Today, I visited a friend’s church where he started a 14 week class he wrote as a “thoughtful, reasoned, Christian response to Richard Dawkins’ latest book, The Greatest Show On Earth.” (If you are interested, it is held at The Palace Theatre, 810 South Austin Avenue, just off the square in Georgetown, Texas. It is being hosted by Main Street Baptist Church and runs from 9:45am to 10:40am. The next session is May 15. For info, contact John, the teacher, at john@murphyacq.com.)
Simultaneously, in the car, I’m listening to Donald Miller read his bestseller, Blue Like Jazz. I’m probably the last person in American Christendom to read it—even my dad has read it before I’ve gotten to it. (I’ll likely post on it once I’ve finished it.)
Talk about engaging both halves of your brain! As I reflected on the things I’ve heard and learned today, I had to laugh.
Each meets a need in the Body of Christ and in the world at large. Each is passionate about meeting that need and making sure as many people as possible benefit from what they share. All this is right and good.What is funny to me, though is that not everyone has the particular need that they are reaching out to meet. In other words, there are those in John’s class who just don’t get all the fuss over Miller’s book, and conversely, many who love Miller’s book would find John’s series not relevant to their faith.
At this point, I want to generalize beyond anything that John or Don have said to a larger principle. One of the outworkings of our finite selves is that we have room for limited passions. We simply can’t be equally passionate to meet all needs in this planet. However, for the ones about which we burn with fiery conviction, we tend to hold it up as THE most important issue facing humanity today, and anyone who suggests otherwise just doesn’t get it, and is, at worst, a heretic. (Neither John or Don go anywhere near here, so they are a launching pad for my thoughts due to their convergence in the events of my day, not objects of criticism.)
God’s creation is so vast, even within humanity, that there is hardly a limit to the number of issues one can care about. In other words, there’s plenty of work for all of us. He is the only one big enough to care appropriately deeply about all of it. Therefore, we need to be humble in our passionate defense of our causes.
Even in the early church, this became a problem. In Acts, it tells about the growing burden on the apostles as the church grew. Not only were they preaching people into the kingdom, they were running their version of the soup kitchen, collecting offerings, and, and, and… Finally, they realized something had to give, and delegated some of the ministries to others. Moses did the same thing during the Exodus and subsequent wanderings through the desert. He had to delegate the hearing of disputes by creating a system of judges and appellates to handle the workload.

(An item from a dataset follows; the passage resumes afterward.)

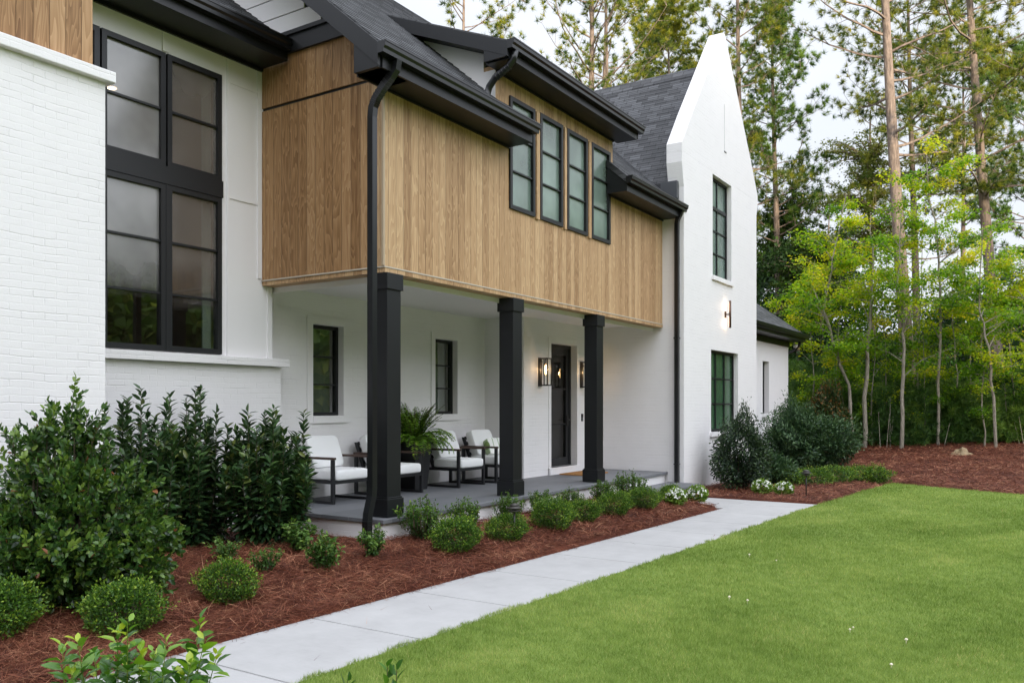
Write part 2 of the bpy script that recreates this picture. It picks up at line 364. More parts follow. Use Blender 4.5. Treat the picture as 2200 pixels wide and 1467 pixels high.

In any case of delegation, one of the challenges is competing for resources, so we campaign for the cause or department for which we are about and are responsible, and we try to recruit folks to join our team to help meet the need. However, it is easy to get myopic so that the only needs we see are the ones with which we are intimately involved. We can become like baby birds, squawking for food as mama approaches with the worm. This shortsightedness can be an extension for the intrinsic sin nature we have that cares first and foremost about one thing, us. The challenge we all face is to keep the overall health of the organism (church, department, college, university, state, nation, world) in view and rightly recognize our cause’s place in that organism. In the church, we have the advantage of the indwelling Holy Spirit who sees the end from the beginning and helps us keep perspective, if we will listen to Him.
Thus, in the example of John’s class and Don’s book, their information and perspectives are not for everyone at all times in all situations. Without forgetting that, we need to recognize that what they bring to the table is important, useful, and worthy of support. We need to see the value of ministry and tasks for which we may not have the same level of passion. In any of our endeavours, we need to realize that one size does not fit all.
It is striking then, that there are two things that meets everyone’s need, and they are both provided by the One who again, is passionate appropriately about all needs: Christ and His Word.